● **CHALLENGE**:
Output the material exactly, but drop every image it holds.

---------- DATA SHOWN ----------

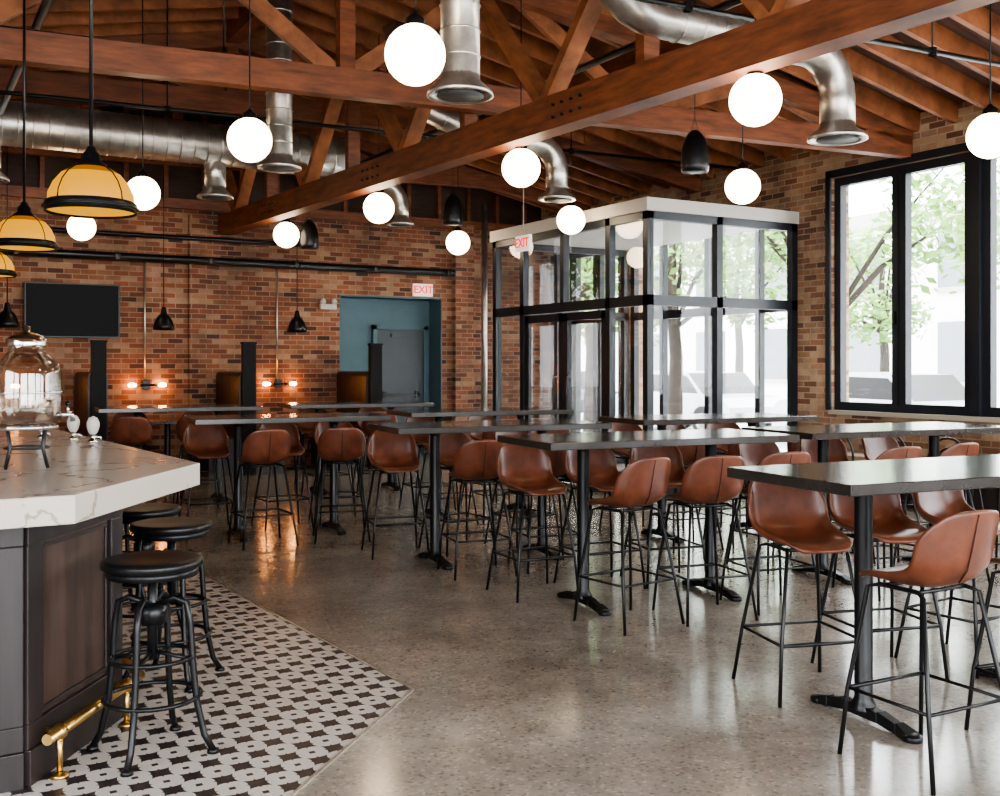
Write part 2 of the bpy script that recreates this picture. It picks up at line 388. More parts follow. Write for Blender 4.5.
for y in (VY+.045, VY2-.045): b.box(VX+.1, XR-.1, y-.005, y+.005, .25, 2.2, GLASS); b.box(VX+.1, XR-.1, y-.005, y+.005, 2.32, 3.2, GLASS)
b.box(VX-.03, XR-.005, VY-.03, VY2+.03, 3.28, 3.43, WHITE)
b.done('glass_vestibule')
b = B(); xs = XR+.08
for y in (VY+.05, 10.3, 11.3, 12.3, 13.0): b.box(xs-t, xs+t, y-t, y+t, 0, 3.4, FRAME)
for (z0, z1) in ((0, .12), (2.2, 2.32), (3.3, 3.42)): b.box(xs-t, xs+t, VY, 13.05, z0, z1, FRAME)
b.box(xs-.005, xs+.005, VY, 13.05, .1, 3.3, GLASS)
b.done('window_13')
def sdoor(y0, y1, hinge):
    b = B(); s = .09; x = VX+.045
    b.box(x-.025, x+.025, y0, y0+s, .01, 2.18, FRAME); b.box(x-.025, x+.025, y1-s, y1, .01, 2.18, FRAME)
    b.box(x-.025, x+.025, y0, y1, .01, .3, FRAME); b.box(x-.025, x+.025, y0, y1, 2.08, 2.18, FRAME)
    b.box(x-.004, x+.004, y0+s, y1-s, .3, 2.08, GLASS)
    yh = y1-.14 if hinge else y0+.14
    b.tube([(x-.03, yh, .9), (x-.08, yh, .92), (x-.08, yh, 1.35), (x-.03, yh, 1.37)], .012, BLACK)
    return b
sdoor(10.39, 11.32, True).done('door_2'); sdoor(11.34, 12.27, False).done('door_3')

# ------------------------------------------------------------------ tables
def make_table(Ln, name='high_top_table'):
    b = B(); w = .385
    b.box(-Ln/2, Ln/2, -w, w, 1.01, 1.055, TABLE)
    for s in (-1, 1):
        x = s*(Ln/2-.42)
        b.lathe([(.0, .05), (.06, .05), (.05, .075), (.038, .1), (.038, .97), (.05, .99), (.05, 1.0)], BLACK, (x, 0, 0), 16)
        b.box(x-.09, x+.09, -.25, .25, 1.0, 1.01, BLACK)
        for q in (-1, 1):
            pts = [(x, 0, .055), (x, q*.1, .05), (x, q*.2, .035), (x, q*.27, .018)]
            for i in range(3):
                wi = [.07, .05, .045, .075]; a, c = pts[i], pts[i+1]
                b.hexa([(x-wi[i]/2, a[1], a[2]-.03 if i < 2 else .004), (x+wi[i]/2, a[1], a[2]-.03 if i < 2 else .004), (x+wi[i+1]/2, c[1], max(c[2]-.03, .0)), (x-wi[i+1]/2, c[1], max(c[2]-.03, .0)),
                        (x-wi[i]/2, a[1], a[2]+.02), (x+wi[i]/2, a[1], a[2]+.02), (x+wi[i+1]/2, c[1], c[2]+.012), (x-wi[i+1]/2, c[1], c[2]+.012)], BLACK)
            b.lathe([(.0, 0), (.04, 0), (.042, .02), (.03, .03), (0, .032)], BLACK, (x, q*.27, 0), 12)
    return b.done(name, bevel=.004)
TROT = math.radians(-6)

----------

● **CORRECT RESULT**:
Write part 2 of the bpy script that recreates this picture. It picks up at line 388. More parts follow. Write for Blender 4.5.
for y in (VY+.045, VY2-.045): b.box(VX+.1, XR-.1, y-.005, y+.005, .25, 2.2, GLASS); b.box(VX+.1, XR-.1, y-.005, y+.005, 2.32, 3.2, GLASS)
b.box(VX-.03, XR-.005, VY-.03, VY2+.03, 3.28, 3.43, WHITE)
b.done('glass_vestibule')
b = B(); xs = XR+.08
for y in (VY+.05, 10.3, 11.3, 12.3, 13.0): b.box(xs-t, xs+t, y-t, y+t, 0, 3.4, FRAME)
for (z0, z1) in ((0, .12), (2.2, 2.32), (3.3, 3.42)): b.box(xs-t, xs+t, VY, 13.05, z0, z1, FRAME)
b.box(xs-.005, xs+.005, VY, 13.05, .1, 3.3, GLASS)
b.done('window_13')
def sdoor(y0, y1, hinge):
    b = B(); s = .09; x = VX+.045
    b.box(x-.025, x+.025, y0, y0+s, .01, 2.18, FRAME); b.box(x-.025, x+.025, y1-s, y1, .01, 2.18, FRAME)
    b.box(x-.025, x+.025, y0, y1, .01, .3, FRAME); b.box(x-.025, x+.025, y0, y1, 2.08, 2.18, FRAME)
    b.box(x-.004, x+.004, y0+s, y1-s, .3, 2.08, GLASS)
    yh = y1-.14 if hinge else y0+.14
    b.tube([(x-.03, yh, .9), (x-.08, yh, .92), (x-.08, yh, 1.35), (x-.03, yh, 1.37)], .012, BLACK)
    return b
sdoor(10.39, 11.32, True).done('door_2'); sdoor(11.34, 12.27, False).done('door_3')

# ------------------------------------------------------------------ tables
def make_table(Ln, name='high_top_table'):
    b = B(); w = .385
    b.box(-Ln/2, Ln/2, -w, w, 1.01, 1.055, TABLE)
    for s in (-1, 1):
        x = s*(Ln/2-.42)
        b.lathe([(.0, .05), (.06, .05), (.05, .075), (.038, .1), (.038, .97), (.05, .99), (.05, 1.0)], BLACK, (x, 0, 0), 16)
        b.box(x-.09, x+.09, -.25, .25, 1.0, 1.01, BLACK)
        for q in (-1, 1):
            pts = [(x, 0, .055), (x, q*.1, .05), (x, q*.2, .035), (x, q*.27, .018)]
            for i in range(3):
                wi = [.07, .05, .045, .075]; a, c = pts[i], pts[i+1]
                b.hexa([(x-wi[i]/2, a[1], a[2]-.03 if i < 2 else .004), (x+wi[i]/2, a[1], a[2]-.03 if i < 2 else .004), (x+wi[i+1]/2, c[1], max(c[2]-.03, .0)), (x-wi[i+1]/2, c[1], max(c[2]-.03, .0)),
                        (x-wi[i]/2, a[1], a[2]+.02), (x+wi[i]/2, a[1], a[2]+.02), (x+wi[i+1]/2, c[1], c[2]+.012), (x-wi[i+1]/2, c[1], c[2]+.012)], BLACK)
            b.lathe([(.0, 0), (.04, 0), (.042, .02), (.03, .03), (0, .032)], BLACK, (x, q*.27, 0), 12)
    return b.done(name, bevel=.004)
TROT = math.radians(-6)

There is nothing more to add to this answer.